Recommended sets & reps

Sets Reps RIR
Strength 3–5 3–6 1–2
Hypertrophy 2–3 6–10 1–2
Endurance 2–3 10–12 2–3
Power 3–4 3–5 1–2

These ranges are working sets only — add 2–3 progressive warm-up sets given the technical bar path. Treat the barbell hack squat as a quad accessory, not your primary heavy squat, and pair with other leg work for ~10–20 weekly quad sets (Schoenfeld 2017, Pelland 2025).

Benefits

Builds the quads with free-weight loading and a more upright torso than a back squat, shifting work onto the knee extensors while sparing much of the lower-back stress of a heavy bar on the back. With the heels elevated it drives deep knee flexion and loaded-stretch tension on the quads, a powerful hypertrophy stimulus. As a barbell movement it needs only a bar and plates — no machine — making it a quad specialist available in any gym. It also trains balance, ankle mobility and bracing under an unusual load. Programmed as an accessory to the back or front squat, it adds quad-focused volume that rounds out leg development.

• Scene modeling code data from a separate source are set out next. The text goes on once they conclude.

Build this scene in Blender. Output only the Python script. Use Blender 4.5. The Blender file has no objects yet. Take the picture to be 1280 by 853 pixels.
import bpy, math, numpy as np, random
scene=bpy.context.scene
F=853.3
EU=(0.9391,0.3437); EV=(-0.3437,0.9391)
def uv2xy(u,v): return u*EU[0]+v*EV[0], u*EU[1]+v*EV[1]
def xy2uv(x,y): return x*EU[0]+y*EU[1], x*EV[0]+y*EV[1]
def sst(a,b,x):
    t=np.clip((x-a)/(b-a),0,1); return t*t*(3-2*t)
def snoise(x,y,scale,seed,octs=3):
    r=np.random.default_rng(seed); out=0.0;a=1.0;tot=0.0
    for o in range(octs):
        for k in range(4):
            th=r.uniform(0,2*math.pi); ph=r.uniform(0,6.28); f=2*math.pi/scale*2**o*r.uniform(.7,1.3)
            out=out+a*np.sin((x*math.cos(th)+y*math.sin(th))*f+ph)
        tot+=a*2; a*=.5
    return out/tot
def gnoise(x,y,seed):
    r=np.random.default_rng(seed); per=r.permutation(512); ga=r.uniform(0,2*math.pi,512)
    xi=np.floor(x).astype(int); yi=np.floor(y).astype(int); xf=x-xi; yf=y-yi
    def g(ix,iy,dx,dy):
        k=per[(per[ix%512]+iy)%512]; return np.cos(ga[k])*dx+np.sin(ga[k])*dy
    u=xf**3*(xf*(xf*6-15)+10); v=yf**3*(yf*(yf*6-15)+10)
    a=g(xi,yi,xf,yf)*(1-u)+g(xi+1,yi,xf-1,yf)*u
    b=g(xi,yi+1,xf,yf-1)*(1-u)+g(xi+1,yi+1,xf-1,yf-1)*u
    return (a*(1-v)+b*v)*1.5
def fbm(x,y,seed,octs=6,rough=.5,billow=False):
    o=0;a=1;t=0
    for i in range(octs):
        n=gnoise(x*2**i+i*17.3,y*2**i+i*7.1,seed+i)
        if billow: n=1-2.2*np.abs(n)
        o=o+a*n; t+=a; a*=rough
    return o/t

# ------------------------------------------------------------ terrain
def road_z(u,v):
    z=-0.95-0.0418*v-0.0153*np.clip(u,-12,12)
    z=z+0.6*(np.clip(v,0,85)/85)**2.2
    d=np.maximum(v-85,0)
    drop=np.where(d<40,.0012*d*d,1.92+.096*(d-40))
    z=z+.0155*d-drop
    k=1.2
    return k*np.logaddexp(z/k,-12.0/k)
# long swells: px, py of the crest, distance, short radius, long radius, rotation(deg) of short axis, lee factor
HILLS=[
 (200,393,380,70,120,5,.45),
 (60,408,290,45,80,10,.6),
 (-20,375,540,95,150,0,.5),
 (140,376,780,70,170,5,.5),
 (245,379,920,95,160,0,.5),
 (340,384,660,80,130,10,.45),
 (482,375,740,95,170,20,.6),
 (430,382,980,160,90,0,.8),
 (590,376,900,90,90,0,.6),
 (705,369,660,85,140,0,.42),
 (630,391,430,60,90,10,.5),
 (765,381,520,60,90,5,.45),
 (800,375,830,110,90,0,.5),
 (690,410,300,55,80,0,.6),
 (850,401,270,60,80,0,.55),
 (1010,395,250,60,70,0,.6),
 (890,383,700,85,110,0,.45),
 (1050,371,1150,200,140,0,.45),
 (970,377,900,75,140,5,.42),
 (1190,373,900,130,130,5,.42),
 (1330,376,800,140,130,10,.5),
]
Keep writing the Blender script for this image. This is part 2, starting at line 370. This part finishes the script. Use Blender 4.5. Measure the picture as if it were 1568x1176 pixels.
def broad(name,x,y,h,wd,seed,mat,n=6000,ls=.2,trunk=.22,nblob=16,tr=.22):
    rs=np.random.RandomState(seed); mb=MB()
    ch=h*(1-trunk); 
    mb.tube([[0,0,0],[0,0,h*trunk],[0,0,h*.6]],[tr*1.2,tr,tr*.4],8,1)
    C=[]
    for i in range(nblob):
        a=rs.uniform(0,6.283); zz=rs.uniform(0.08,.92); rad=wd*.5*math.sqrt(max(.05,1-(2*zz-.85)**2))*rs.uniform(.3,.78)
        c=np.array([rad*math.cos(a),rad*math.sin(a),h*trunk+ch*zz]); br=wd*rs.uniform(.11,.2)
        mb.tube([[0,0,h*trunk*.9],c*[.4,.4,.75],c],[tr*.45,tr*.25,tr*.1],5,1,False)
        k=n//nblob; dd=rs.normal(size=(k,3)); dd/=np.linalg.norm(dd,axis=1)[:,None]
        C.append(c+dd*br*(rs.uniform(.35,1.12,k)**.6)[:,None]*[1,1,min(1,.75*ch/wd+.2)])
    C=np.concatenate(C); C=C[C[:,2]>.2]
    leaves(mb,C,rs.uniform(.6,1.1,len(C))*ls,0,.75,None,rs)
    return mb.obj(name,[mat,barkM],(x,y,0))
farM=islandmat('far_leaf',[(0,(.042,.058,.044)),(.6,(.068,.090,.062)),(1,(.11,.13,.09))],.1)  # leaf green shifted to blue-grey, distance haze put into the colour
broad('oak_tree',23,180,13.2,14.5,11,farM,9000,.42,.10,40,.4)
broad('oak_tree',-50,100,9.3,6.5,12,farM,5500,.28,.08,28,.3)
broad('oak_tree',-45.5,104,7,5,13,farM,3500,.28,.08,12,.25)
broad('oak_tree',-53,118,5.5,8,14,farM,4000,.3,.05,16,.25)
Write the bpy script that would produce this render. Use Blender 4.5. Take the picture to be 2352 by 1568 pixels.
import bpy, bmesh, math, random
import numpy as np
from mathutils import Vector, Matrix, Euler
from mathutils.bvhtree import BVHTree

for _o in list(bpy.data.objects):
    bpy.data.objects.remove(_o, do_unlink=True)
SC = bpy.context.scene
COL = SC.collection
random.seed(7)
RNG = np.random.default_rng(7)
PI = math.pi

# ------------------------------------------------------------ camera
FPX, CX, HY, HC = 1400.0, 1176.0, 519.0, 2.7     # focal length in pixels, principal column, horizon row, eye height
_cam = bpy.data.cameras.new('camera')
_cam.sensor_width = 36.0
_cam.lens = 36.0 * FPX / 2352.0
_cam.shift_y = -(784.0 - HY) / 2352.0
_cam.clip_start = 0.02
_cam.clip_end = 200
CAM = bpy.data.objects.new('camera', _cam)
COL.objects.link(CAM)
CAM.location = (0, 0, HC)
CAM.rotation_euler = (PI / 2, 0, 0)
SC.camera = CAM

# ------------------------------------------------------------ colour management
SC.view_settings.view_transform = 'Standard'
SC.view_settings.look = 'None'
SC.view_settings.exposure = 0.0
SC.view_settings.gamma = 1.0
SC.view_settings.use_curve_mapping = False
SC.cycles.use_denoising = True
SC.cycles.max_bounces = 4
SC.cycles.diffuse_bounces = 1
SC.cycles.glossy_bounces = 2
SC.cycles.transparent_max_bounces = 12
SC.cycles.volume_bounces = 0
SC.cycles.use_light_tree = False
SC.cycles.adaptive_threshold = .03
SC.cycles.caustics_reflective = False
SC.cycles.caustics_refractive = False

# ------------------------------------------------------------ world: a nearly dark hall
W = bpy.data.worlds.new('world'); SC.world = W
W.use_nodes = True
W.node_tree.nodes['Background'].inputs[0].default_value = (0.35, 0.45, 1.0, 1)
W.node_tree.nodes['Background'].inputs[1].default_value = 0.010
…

Frequently asked questions

Barbell hack squat vs back squat for quads?

The back squat moves more total load and trains the whole lower body; the barbell hack squat shifts the load behind you for a more upright torso and greater quad emphasis with less lower-back stress. Use the back squat as your primary lift and the barbell hack squat as a quad-focused accessory.

Is the barbell hack squat the same as the machine hack squat?

No. The machine hack squat uses an angled sled with your back supported; the barbell version is a free-weight lift with the bar held behind your legs and no support. The machine is more beginner-friendly and stable; the barbell version demands more balance and technique but needs no machine.

Why do I keep losing balance on the barbell hack squat?

Usually the bar is drifting too far behind you or your heels are flat. Elevate the heels on a small plate, keep the bar close to your legs, and stay upright with a braced core. Start light until the awkward bar path feels natural.

Is the barbell hack squat suitable for beginners?

It is best left until you are comfortable with the back and front squat. The behind-the-legs bar path is awkward and demands good ankle mobility and bracing. Beginners should build their squat first and add the barbell hack squat as an accessory later, or use the machine hack squat instead.

Educational guidance only — not a substitute for in-person coaching. Train within your ability and use a spotter for heavy attempts.